There’s the Bible his family gave him before he shipped out. It has a short, simple inscription that makes him pause when he reads it. “I carry it everywhere,” he says. Then there’s his military dog tag. He was required to carry two—one around his neck or in his pocket, and one in his left boot as a backup ID, in case he was severely wounded or killed. In addition, there’s his ID patch that was affixed to the armor plate across his chest. “That’s another thing I carry with me everywhere, so I know what I’ve done and keep it in my head.”

Escobar is such an easygoing guy—he’s already worked out with the basketball team for fun and likes to chat with just about everyone he encounters—that it’s almost hard to imagine him in a war zone worried about keeping his 30 men safe. However, during his two tours of duty in Afghanistan, he helicoptered in to hot spots and rode in Humvees through hostile areas to reach comrades who needed his communications squad to fix emergency links to satellite phones and military radios—essential lifelines while under fire.

After all that, Holt Hall seemed plush to his way of thinking. The same space he’ll share with a roommate would have housed 12 Marines in Afghanistan minus any air conditioning to deal with temperatures topping 115 degrees. Within a few minutes, the suitcase was emptied and the bureau drawers pushed shut. Escobar looked up. “Well, that’s pretty much it.”

Maybe that’s all it took to unpack, but getting to Rollins required a more complicated journey that shows the many varieties of experiences that lead students to Winter Park.

After graduating high school in 2008 in Kill Devil Hills, North Carolina, he took a few college classes but just couldn’t commit to a career. A dedicated high school athlete, captain of his soccer team, a kid who stayed out of trouble even after his mother died when he was 11, Escobar suddenly felt as if he was drifting. And he didn’t like it. He decided he needed direction, so he enlisted in the Marine Corps. “I knew that the Marine Corps would challenge me and make me a better person. […] I wanted to do something that was going to serve my country and make a difference.”

(Photo by Scott Cook) (Photo by Scott Cook)

After boot camp on Parris Island, South Carolina, he learned communications technology—radio, satellite, computers, and decoding—and excelled, making sergeant in three years and preparing to take on the next challenge in Afghanistan with the Marines’ Regimental Combat Team 6. Along the way, he earned two Navy Achievement Medals and learned to sleep while firefights ensued just outside his base.

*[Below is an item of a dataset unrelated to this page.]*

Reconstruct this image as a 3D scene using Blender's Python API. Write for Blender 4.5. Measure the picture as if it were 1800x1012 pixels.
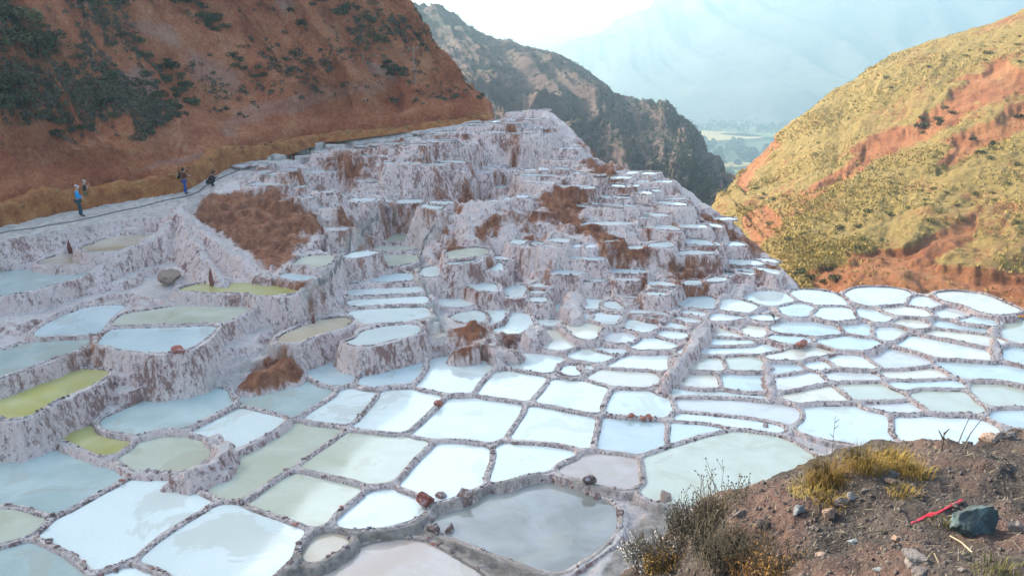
import bpy, bmesh, math, random
import numpy as np
from mathutils import Vector, Matrix, Euler

random.seed(7)
rng = np.random.default_rng(7)
SC = bpy.context.scene
for o in list(bpy.data.objects):
    bpy.data.objects.remove(o, do_unlink=True)
COL = SC.collection

# ------------------------------------------------------------------ camera
K = 1.385                       # metres per survey unit
CAMZ = 13.0 * K
PITCH = math.atan(421.0 / 1440.0)
cam_d = bpy.data.cameras.new('camera')
cam_d.sensor_width = 36.0
cam_d.lens = 36.0 * 1440.0 / 1800.0
cam_d.clip_start = 0.1
cam_d.clip_end = 30000
cam = bpy.data.objects.new('camera', cam_d)
COL.objects.link(cam)
cam.location = (0, 0, CAMZ)
cam.rotation_euler = (math.pi / 2 - PITCH, 0, 0)
SC.camera = cam

# ------------------------------------------------------------------ sky, sun, exposure
SUN_EL, SUN_AZ = math.radians(26.0), math.radians(-56.0)    # azimuth from +Y, negative = left
world = bpy.data.worlds.new('World')
SC.world = world
world.use_nodes = True
wn = world.node_tree
wn.nodes.clear()
sky = wn.nodes.new('ShaderNodeTexSky')
sky.sky_type = 'NISHITA'
sky.sun_disc = False
sky.sun_elevation = SUN_EL
sky.sun_rotation = SUN_AZ
sky.altitude = 100
sky.air_density = 1.0
sky.dust_density = 4.0
sky.ozone_density = 0.6
bg = wn.nodes.new('ShaderNodeBackground')
bg.inputs['Strength'].default_value = 0.15
wo = wn.nodes.new('ShaderNodeOutputWorld')
wn.links.new(sky.outputs[0], bg.inputs[0])
wn.links.new(bg.outputs[0], wo.inputs[0])
sun_d = bpy.data.lights.new('sun', 'SUN')
sun_d.energy = 3.4
sun_d.angle = math.radians(0.6)
sun_d.color = (1.0, 0.90, 0.74)
sun = bpy.data.objects.new('sun', sun_d)
COL.objects.link(sun)
sdir = Vector((math.sin(SUN_AZ) * math.cos(SUN_EL), math.cos(SUN_AZ) * math.cos(SUN_EL), math.sin(SUN_EL)))
sun.rotation_euler = sdir.to_track_quat('Z', 'Y').to_euler()
sun.location = (0, 0, 200)
VS = SC.view_settings
VS.view_transform = 'Standard'
VS.look = 'None'
VS.exposure = 2.3
VS.gamma = 1.0
VS.use_curve_mapping = False
HAZE = 0.0005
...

He wanted to live on campus to experience all of college life. However, before he left North Carolina, he wondered about fitting in. He told his father, “Dad, I’m like old. That’s the only thing that weirds me out that I’m 25 coming into school.” His father, who was born in El Salvador, just told him: “You’re never too old to go to school.”

So Escobar is ready for his next challenge: computer science and international business. In the Marines, he learned to break down tasks into their simplest parts. Today that means, “Got to get your degree. Got to get better.”